Um inconsciente preso ao passado

Crítica da peça Valsa Nº 6, dirigida por Claudio Torres Gonzaga

24 de novembro de 2012 Críticas
Foto: Divulgação.

A primeira visão da cena identifica um quadro onírico em que objetos empilhados tais como cadeiras, mesas, uma cômoda, teclas de piano suspensas e outros se amalgamam com o Espaço Tom Jobim – Galpão. Os objetos parecem retidos. Concretização plástica perceptual de Sônia, menina morta aos 15 anos que recompõe a trajetória de sua vida por meio de fragmentos de memória – personagem de Valsa Nº 6, único monólogo escrito por Nelson Rodrigues. Esta motivação material é a expressão com a qual a direção de Claudio Torres Gonzaga marca a encenação como forte elemento de teatralidade. É visível na cenografia de Sérgio Marimba o desejo de mimetismo da personagem, ou por outra, sua indelével condição de prisioneira do passado – coerência sustentada pela composição dramática que nos propõe um modo de conhecimento da personagem do clássico texto rodriguiano.

A personagem é violentamente assassinada enquanto toca a Valsa Nº 6 de Chopin. A memória da menina fica paralisada na obsessão pela valsa, a qual é destinada a tocar ao piano na eternidade ficcional. A excelente trilha sonora de Tomás Gonzaga se dá como os fragmentos de memória da personagem desvendando os acontecimentos de seu passado. A singularidade da direção materializou esteticamente o mote da prisão.
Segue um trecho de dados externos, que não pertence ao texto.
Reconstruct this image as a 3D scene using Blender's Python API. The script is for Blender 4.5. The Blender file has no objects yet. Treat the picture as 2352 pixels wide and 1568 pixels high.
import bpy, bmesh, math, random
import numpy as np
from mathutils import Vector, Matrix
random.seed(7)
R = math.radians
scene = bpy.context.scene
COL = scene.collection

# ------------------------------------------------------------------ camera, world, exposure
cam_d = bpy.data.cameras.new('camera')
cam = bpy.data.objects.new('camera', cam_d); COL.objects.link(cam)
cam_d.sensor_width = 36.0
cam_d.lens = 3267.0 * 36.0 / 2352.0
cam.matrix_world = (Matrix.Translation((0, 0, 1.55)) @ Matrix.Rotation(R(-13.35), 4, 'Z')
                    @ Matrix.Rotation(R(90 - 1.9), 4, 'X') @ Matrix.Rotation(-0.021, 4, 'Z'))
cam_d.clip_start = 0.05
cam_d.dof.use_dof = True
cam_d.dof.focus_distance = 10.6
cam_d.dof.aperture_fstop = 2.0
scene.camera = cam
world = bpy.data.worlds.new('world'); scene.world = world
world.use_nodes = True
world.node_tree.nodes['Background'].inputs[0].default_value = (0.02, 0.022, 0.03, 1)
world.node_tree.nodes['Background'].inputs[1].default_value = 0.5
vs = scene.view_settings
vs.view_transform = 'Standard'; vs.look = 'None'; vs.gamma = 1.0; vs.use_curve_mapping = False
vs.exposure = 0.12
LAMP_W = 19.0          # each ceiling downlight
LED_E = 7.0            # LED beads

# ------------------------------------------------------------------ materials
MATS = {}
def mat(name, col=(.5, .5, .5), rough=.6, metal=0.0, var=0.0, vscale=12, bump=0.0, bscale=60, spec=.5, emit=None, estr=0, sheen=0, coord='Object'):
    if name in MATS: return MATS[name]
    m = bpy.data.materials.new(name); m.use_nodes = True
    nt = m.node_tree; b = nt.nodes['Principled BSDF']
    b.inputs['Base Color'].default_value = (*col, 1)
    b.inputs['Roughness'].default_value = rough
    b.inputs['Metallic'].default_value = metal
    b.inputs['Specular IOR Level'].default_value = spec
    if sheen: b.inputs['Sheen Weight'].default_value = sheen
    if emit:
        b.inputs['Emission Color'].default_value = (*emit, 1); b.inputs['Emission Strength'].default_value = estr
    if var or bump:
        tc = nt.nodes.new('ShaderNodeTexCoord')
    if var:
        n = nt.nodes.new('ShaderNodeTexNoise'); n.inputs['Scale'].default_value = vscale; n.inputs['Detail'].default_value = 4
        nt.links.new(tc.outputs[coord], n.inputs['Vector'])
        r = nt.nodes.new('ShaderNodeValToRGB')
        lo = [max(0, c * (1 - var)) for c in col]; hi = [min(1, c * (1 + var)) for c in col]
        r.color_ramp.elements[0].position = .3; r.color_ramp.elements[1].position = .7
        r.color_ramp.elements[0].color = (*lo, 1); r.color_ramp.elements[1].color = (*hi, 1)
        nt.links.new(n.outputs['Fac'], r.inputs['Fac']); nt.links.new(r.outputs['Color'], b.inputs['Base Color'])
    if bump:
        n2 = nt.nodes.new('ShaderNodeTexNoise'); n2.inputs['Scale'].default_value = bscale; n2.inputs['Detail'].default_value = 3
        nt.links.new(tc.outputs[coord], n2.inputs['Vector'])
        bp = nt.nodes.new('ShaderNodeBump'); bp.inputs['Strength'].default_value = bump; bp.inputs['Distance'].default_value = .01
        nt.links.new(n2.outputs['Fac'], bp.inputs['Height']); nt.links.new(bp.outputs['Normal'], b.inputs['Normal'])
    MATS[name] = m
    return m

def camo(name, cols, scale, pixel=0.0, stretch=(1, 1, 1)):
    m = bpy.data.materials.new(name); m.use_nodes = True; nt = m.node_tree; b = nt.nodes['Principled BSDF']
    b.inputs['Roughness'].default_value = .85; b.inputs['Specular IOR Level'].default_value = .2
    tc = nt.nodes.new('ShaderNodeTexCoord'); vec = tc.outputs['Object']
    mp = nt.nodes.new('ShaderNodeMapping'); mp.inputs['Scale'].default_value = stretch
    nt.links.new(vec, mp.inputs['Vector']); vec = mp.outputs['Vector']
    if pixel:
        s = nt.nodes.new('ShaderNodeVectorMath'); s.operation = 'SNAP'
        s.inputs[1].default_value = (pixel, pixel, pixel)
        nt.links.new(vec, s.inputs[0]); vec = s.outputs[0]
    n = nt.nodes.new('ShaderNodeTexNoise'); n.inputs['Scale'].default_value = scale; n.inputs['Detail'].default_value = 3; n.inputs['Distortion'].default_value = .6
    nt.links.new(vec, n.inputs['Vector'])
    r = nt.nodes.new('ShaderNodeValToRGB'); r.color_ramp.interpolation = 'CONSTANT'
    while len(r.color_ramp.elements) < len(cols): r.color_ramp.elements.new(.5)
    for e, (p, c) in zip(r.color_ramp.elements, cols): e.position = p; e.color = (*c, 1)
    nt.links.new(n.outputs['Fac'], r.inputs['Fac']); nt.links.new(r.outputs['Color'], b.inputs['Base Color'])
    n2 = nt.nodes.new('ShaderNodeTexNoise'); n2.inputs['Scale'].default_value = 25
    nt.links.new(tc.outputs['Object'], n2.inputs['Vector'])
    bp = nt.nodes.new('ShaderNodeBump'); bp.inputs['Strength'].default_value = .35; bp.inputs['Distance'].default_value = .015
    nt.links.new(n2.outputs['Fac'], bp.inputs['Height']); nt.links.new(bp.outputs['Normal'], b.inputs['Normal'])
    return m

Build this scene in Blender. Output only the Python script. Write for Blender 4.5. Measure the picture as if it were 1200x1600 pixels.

A atriz Luisa Thiré constrói sua Sônia com proveito do trânsito entre as diferentes figuras, expondo uma atuação sensível e sem cair nas armadilhas de exageros. A situação fronteiriça da personagem adolescente é a própria condição de sua tragicidade, que se dá em confronto com a solidez de uma imaginada e criticada classe média. Estes espaços fronteiriços aparecem na atuação e seu modo mais extremo, ou seja, os momentos em que o limiar alucinatório se instaura, surgem por meio do desenho de movimento de Kika Freire como reverberações corporais de acordes musicas – reverberação física do toque nas teclas do piano. É como se a recusa à classe média surgisse no corpo que deseja se prolongar, sair daquele espaço e, ao mesmo tempo, esse corpo mostrasse suas próprias amarras. Não deixa de ser uma espécie de materialização do fluxo inconsciente do discurso.

O figurino criado por Teca Fichinski é uma bela transfiguração do inconsciente que se prende ao passado e possibilita o aparecimento de uma condição de selvageria. É como se a personagem fosse um animal que, não tendo saída para sua domesticação forçada, tem seu ponto de fuga delimitado. A cor clara do figurino ainda nos remete à inocência, ou às frágeis possibilidades de rebelião frente ao social que constrange Sônia e que a levou à morte.